Dataset extract >>

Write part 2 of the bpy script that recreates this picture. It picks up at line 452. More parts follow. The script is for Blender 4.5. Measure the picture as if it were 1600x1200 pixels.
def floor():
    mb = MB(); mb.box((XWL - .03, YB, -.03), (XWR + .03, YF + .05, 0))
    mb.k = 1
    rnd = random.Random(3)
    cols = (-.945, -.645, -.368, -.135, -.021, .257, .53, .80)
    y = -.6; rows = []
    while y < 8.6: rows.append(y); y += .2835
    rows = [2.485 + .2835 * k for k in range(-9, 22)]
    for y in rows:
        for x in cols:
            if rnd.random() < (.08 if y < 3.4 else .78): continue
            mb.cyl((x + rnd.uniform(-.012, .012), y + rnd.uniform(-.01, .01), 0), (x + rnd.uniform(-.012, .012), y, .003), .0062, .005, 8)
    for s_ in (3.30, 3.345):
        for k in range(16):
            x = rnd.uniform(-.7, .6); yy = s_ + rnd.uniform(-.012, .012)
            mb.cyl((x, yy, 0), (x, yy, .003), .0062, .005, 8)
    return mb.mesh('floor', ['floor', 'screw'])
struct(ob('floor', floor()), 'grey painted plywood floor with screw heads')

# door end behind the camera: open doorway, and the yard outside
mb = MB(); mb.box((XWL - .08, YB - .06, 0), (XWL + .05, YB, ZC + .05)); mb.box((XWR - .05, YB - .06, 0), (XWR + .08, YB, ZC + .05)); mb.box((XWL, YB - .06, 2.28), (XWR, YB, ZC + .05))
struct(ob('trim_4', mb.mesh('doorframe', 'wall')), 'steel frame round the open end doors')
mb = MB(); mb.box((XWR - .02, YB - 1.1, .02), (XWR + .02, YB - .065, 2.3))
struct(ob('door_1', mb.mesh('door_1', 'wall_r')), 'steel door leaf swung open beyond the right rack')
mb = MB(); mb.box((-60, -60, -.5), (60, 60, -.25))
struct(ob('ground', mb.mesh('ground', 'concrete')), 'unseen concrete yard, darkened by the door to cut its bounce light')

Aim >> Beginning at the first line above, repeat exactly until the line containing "struct(ob('floor', floor()), 'grey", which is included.

Expected answer >>
Write part 2 of the bpy script that recreates this picture. It picks up at line 452. More parts follow. The script is for Blender 4.5. Measure the picture as if it were 1600x1200 pixels.
def floor():
    mb = MB(); mb.box((XWL - .03, YB, -.03), (XWR + .03, YF + .05, 0))
    mb.k = 1
    rnd = random.Random(3)
    cols = (-.945, -.645, -.368, -.135, -.021, .257, .53, .80)
    y = -.6; rows = []
    while y < 8.6: rows.append(y); y += .2835
    rows = [2.485 + .2835 * k for k in range(-9, 22)]
    for y in rows:
        for x in cols:
            if rnd.random() < (.08 if y < 3.4 else .78): continue
            mb.cyl((x + rnd.uniform(-.012, .012), y + rnd.uniform(-.01, .01), 0), (x + rnd.uniform(-.012, .012), y, .003), .0062, .005, 8)
    for s_ in (3.30, 3.345):
        for k in range(16):
            x = rnd.uniform(-.7, .6); yy = s_ + rnd.uniform(-.012, .012)
            mb.cyl((x, yy, 0), (x, yy, .003), .0062, .005, 8)
    return mb.mesh('floor', ['floor', 'screw'])
struct(ob('floor', floor()), 'grey painted plywood floor with screw heads')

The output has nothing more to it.